The above clause also gives the necessary powers of entry where the following clause of the Public Health Act is enforced with reference to defective house drainage, instead of the 23rd section which I have quoted.

“On the written application of any person to a local authority, stating that any drain, watercloset, earthcloset, privy, ashpit, or cesspool on or belonging to any premises within their district is a nuisance, or injurious to health (but not otherwise), the local authority may, by writing, empower their surveyor or inspector of nuisances, after twenty-four hours’ written notice to the occupier of such premises, or in case of emergency without notice, to enter such premises, with or without assistants, and cause the ground to be opened, and examine such drain, watercloset, earthcloset, privy, ashpit, or cesspool. If the drain, watercloset, earthcloset, privy, ashpit, or cesspool on examination is found to be in proper condition, he shall cause the ground to be closed, and any damage done to be made good as soon as can be, and the expenses of the works shall be defrayed by the local authority.
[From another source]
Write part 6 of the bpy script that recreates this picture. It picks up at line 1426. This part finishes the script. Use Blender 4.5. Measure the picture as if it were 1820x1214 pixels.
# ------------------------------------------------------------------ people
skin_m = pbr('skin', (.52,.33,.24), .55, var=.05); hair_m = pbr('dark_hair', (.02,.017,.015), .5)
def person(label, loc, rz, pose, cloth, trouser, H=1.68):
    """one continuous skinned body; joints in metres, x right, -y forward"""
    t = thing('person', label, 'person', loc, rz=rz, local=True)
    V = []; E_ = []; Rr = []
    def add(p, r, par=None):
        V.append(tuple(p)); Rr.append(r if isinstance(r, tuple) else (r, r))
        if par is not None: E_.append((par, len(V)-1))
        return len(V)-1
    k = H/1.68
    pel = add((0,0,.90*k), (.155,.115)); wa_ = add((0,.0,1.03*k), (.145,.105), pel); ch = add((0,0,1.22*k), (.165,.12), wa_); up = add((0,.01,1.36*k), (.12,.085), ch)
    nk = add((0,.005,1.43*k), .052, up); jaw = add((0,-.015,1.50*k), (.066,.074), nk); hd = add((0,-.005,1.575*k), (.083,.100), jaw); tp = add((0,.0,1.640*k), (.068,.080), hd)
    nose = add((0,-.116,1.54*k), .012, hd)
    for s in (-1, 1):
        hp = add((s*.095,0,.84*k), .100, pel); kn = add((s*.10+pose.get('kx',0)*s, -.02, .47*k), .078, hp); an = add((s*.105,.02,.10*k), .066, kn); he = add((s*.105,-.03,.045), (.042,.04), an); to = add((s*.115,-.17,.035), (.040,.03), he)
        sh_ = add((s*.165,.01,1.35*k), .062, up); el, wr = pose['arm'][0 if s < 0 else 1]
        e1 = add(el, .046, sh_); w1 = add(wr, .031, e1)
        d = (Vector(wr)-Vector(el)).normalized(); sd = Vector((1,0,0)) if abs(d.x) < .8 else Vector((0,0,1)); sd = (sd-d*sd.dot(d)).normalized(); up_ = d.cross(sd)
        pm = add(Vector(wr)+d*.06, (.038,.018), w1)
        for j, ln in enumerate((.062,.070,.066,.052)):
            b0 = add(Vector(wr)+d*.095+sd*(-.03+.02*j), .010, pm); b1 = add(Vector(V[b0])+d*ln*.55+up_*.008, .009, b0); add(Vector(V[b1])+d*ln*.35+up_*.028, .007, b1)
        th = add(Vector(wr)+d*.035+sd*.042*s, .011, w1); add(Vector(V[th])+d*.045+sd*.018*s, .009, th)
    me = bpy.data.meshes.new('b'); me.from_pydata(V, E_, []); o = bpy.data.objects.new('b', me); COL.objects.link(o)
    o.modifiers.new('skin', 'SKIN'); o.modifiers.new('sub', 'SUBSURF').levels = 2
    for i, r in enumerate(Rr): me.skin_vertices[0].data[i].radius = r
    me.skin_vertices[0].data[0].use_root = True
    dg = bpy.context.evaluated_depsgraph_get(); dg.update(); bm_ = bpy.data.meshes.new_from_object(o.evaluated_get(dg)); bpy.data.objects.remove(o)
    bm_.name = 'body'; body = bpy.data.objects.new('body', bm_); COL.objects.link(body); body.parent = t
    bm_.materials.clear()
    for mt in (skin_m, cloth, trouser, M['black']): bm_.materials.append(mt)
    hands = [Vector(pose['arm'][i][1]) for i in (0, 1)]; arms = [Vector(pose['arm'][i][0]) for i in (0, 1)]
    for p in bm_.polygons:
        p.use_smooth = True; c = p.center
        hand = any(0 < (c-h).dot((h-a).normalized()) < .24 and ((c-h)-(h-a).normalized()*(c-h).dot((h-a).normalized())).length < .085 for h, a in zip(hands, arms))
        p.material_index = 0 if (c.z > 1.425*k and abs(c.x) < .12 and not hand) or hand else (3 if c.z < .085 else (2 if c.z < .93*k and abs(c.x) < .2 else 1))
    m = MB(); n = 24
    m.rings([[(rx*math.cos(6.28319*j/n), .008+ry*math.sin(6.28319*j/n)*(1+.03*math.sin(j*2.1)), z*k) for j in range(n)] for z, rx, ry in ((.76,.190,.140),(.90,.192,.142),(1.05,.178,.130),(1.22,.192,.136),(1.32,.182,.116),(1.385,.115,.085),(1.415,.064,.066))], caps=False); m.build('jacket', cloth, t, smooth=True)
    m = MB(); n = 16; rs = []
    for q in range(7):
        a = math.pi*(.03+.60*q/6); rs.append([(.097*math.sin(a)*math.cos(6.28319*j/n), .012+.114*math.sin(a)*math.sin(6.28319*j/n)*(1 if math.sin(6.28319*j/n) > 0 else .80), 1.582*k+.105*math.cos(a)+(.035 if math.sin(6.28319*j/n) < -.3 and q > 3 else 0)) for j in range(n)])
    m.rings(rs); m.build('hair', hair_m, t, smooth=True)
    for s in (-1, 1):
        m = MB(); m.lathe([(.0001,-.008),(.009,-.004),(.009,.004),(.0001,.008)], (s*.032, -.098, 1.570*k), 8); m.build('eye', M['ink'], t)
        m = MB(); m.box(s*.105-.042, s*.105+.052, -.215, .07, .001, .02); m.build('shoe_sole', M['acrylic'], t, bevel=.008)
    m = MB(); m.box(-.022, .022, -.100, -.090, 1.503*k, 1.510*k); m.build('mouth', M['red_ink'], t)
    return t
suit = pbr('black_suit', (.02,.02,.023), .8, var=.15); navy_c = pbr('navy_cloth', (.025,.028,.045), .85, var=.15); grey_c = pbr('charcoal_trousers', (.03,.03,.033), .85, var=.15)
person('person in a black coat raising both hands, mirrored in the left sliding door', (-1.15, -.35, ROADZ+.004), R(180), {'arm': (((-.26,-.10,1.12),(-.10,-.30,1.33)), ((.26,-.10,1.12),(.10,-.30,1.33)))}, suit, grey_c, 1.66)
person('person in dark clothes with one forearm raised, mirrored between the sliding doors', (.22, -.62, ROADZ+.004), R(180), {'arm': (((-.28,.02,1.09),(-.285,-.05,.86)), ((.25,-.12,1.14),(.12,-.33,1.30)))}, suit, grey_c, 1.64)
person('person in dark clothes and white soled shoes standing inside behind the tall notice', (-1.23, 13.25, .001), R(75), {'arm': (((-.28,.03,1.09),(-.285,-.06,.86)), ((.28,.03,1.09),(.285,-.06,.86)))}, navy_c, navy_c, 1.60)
If the drain, watercloset, earthcloset, privy, ashpit, or cesspool on examination appear to be in bad condition, or to require alteration or amendment, the local authority shall forthwith cause notice in writing to be given to the owner or occupier of the premises requiring him forthwith or within a reasonable time therein specified to do the necessary works; and if such notice is not complied with, the person to whom it is given shall be liable to a penalty not exceeding ten shillings for every day during which he continues to make default, and the local authority may, if they think fit, execute such works, and may recover in a summary manner from the owner the expenses incurred by them in so doing, or may by order declare the same to be private improvement expenses” (38 & 39 Vic. c. 55, s. 41).

In acting upon the above clause it is well to note the machinery that is necessary in order to secure success in the event of a prosecution.

(1.) The notice to the local authority of the existence of a nuisance arising from a drain, &c., must be in writing, and that authority must then proceed to consider the notice.

(2.) If they agree to take action the local authority may empower their surveyor to enter the premises (with or without notice as the case may require) but this order to him must also be in writing.[211]

(3.) If the surveyor is allowed by the occupier of the premises to enter (and in default he must put the 102nd section which I have quoted in force) he may then open the ground “with or without assistants.”

(4.) If he finds a defective drain he must then report to the local authority in writing, unless he has been primarily invested by the local authority with such powers as will dispense with such report.[212]

(5.) The local authority shall “forthwith cause notice in writing to be given to the owner, &c.” to do the work.

(6.) If the owner executes the work the surveyor must supervise its execution.